戦争がはじまり、家族とはなれて平和な国へひとり旅立つシッカ。むかえる平和な国の家族には、
マルガレータという同じ年ごろの女の子がいました。ふたりは、反発し合いますが……。
スウェーデンの代表的な児童文学作家ウルフ・スタルクが、子どもたちの集団疎開を、ふたりの少女の視点から
ていねいに描いた絵本。
作/ウルフ・スタルクUlf Stark
スウェーデン、ストックホルム生まれ。現代スウェーデン児童文学を代表する作家。リンドグレーン賞などさまざまな賞を受賞している。著書に『おじいちゃんの口笛』(ほるぷ出版)、『シロクマたちのダンス』『夜行バスにのって』(偕成社)、『ちいさくなったパパ』(小峰書店)、『パパが宇宙をみせてくれた』(BL出版)など多数ある。
絵/スティーナ・ヴィルセン Stina Wirsén
スウェーデン、ストックホルム在住。新聞や雑誌、切手などさまざまな媒体でイラストを描いており、絵本作家としても活躍。エルサ・ベスコフ賞など多数の賞を受賞している。絵本に「やんちゃっ子の絵本」シリーズ、『あたしおねえちゃんなの』(クレヨンハウス)、『リトルピンクとブロキガ おばけのくに』(主婦の友社)などがある。
この物語の作者ウルフ・スタルクの国スウェーデンは、第二次世界大戦中、中立国として平和を保っていました。しかし、隣国のフィンランドは戦争に巻き込まれ、大勢の子どもたちがスウェーデンへ逃れてきました。作者の妻の親戚のボッセも、その一人でした。幼いボッセは、シッカと同じように両親と別れ、言葉もまったく分からないスウェーデンへと船に乗ってやってきたのです。シッカはリスを見つけてうれしくなりますが、ボッセも、知らない国でさびしく感じていたときに、よく見慣れたリスを目にして、とても勇気づけられたそうです。
ようやく戦争が終わり、シッカは両親と再会します。一方、ボッセの父親は戦地でのケガがもとで亡くなってしまい、再会はかないませんでした。
なかには、どうにか家族と再会できても、スウェーデンで長くくらしているうちにフィンランドの言葉を忘れてしまい、家族と意思の疎通ができなくなってしまった子もいました。戦争は、多くの子どもたちを後々まで苦しめつづけたのです。
残念ながら、現在も戦争や紛争はなくならず、世界のあちこちで、たくさんの人が、ほかの国へ逃れることを余儀なくされています。クラスにシッカのような子がいる、という人もいるでしょう。少しでも安心して楽しくすごしてもらうために何ができるか、この本がヒントになればうれしいです。

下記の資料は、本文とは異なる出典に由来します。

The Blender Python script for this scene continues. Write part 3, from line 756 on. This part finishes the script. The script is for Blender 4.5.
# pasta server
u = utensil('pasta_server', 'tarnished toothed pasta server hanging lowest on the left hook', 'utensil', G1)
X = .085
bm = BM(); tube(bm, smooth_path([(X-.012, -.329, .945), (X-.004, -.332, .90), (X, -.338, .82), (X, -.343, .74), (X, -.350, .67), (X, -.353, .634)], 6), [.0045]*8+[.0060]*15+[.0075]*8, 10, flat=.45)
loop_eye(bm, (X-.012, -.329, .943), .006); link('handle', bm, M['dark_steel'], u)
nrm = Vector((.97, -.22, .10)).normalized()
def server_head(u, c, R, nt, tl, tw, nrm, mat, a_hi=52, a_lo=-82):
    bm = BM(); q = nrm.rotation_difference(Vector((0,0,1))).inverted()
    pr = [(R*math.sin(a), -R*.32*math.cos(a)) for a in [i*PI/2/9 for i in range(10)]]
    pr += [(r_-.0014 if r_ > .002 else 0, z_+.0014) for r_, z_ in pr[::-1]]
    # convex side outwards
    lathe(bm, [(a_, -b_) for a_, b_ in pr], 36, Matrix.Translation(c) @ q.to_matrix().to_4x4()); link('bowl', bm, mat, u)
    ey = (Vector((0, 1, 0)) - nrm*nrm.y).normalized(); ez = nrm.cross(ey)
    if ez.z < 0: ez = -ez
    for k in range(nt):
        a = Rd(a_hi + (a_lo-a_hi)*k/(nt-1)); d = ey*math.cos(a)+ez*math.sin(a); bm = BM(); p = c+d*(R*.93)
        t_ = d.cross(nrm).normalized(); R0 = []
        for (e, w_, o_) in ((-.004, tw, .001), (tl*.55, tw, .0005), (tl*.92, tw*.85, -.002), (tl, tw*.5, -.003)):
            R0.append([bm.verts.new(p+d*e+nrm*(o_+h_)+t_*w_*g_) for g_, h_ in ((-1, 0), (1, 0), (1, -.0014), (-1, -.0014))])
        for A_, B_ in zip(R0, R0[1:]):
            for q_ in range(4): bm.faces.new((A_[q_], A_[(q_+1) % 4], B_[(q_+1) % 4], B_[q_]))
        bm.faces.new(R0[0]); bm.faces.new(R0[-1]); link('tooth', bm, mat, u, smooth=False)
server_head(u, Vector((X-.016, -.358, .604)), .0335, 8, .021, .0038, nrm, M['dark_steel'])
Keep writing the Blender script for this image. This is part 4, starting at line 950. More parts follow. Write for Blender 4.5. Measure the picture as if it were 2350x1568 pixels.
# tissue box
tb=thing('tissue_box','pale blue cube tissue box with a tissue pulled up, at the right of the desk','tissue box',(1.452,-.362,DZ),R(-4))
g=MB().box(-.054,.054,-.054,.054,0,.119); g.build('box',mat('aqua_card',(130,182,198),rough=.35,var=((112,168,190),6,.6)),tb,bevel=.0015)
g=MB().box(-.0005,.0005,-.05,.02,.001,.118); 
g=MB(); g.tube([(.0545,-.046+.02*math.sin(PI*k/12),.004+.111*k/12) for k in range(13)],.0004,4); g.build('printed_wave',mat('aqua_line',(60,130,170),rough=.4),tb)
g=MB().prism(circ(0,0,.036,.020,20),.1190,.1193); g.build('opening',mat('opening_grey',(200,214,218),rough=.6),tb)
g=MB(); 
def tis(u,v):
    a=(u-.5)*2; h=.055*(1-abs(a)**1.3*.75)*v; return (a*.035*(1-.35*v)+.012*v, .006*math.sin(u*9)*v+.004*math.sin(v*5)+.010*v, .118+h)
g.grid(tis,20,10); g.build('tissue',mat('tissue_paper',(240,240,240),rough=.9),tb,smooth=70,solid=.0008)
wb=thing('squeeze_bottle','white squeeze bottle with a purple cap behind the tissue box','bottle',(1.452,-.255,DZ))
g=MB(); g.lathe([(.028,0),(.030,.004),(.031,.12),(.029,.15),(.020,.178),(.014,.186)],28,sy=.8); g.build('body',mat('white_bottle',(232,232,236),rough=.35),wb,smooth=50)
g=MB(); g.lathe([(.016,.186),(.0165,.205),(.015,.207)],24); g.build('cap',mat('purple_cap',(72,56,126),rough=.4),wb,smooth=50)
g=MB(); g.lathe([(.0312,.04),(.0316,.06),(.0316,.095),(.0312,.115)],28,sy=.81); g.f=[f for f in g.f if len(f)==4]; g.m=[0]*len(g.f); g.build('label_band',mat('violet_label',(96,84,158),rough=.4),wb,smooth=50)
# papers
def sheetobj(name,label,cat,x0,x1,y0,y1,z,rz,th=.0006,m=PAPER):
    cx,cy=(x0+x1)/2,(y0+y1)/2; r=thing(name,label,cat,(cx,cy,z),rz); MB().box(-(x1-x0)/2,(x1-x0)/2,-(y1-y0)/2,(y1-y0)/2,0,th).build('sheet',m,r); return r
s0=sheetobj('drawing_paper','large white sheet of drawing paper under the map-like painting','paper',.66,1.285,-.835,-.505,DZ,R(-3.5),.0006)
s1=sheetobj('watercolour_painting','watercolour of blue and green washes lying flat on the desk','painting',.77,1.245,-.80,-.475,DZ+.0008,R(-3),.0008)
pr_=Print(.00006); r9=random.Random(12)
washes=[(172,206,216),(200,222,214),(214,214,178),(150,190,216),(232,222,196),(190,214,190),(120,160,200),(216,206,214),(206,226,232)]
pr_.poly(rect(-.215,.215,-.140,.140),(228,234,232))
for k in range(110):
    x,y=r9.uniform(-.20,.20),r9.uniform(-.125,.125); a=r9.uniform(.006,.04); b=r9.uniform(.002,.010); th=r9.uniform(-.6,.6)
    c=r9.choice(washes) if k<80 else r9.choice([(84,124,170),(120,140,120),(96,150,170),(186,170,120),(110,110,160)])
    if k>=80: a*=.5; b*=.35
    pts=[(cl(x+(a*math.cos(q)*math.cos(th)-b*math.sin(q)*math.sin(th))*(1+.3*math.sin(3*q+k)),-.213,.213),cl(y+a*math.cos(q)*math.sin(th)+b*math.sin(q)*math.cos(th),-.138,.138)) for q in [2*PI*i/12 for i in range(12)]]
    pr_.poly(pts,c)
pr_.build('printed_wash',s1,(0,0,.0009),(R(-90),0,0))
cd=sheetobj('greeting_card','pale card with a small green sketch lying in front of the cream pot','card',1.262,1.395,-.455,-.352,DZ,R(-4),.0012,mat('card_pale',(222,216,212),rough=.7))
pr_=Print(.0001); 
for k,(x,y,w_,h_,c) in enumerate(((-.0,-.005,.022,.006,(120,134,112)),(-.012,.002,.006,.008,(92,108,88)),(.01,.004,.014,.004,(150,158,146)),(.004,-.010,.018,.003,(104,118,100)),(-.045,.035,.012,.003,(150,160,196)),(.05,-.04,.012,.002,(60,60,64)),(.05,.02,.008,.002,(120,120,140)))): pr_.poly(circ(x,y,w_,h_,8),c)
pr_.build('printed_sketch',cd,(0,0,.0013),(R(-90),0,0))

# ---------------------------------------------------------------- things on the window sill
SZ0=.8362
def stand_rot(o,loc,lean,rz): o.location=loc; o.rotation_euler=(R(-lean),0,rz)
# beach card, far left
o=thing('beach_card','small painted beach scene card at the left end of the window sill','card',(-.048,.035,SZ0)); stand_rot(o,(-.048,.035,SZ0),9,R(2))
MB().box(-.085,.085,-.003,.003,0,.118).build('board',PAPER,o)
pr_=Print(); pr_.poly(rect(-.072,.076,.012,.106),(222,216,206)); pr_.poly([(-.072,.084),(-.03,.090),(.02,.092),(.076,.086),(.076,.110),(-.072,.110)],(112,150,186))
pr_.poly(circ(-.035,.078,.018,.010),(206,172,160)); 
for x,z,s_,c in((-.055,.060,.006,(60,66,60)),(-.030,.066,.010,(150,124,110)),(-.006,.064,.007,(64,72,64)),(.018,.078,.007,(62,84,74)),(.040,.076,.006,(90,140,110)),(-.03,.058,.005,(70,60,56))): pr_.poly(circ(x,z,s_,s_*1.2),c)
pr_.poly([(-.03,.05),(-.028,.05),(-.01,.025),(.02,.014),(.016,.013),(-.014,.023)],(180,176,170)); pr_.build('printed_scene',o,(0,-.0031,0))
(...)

ウルフ・スタルクは「多様な切り口で現代社会の課題を自在に著す児童書作家」としていつも注目しています。
この絵本では、戦争から逃れて疎開した側と、受け入れる側の二人の少女が、生活の激変で起きる軋轢や怒りや不安を互いにぶつけ合い、徐々に関係性が変化していくさまが、エピソードや会話、微妙な表情から描かれています。
「戦争」や「難民」の過酷さ、理不尽さを子どもたちが理解するのに、この絵本はよい道案内になることでしょう。少女たちの成長物語としても印象深く、読み応えのある一冊です。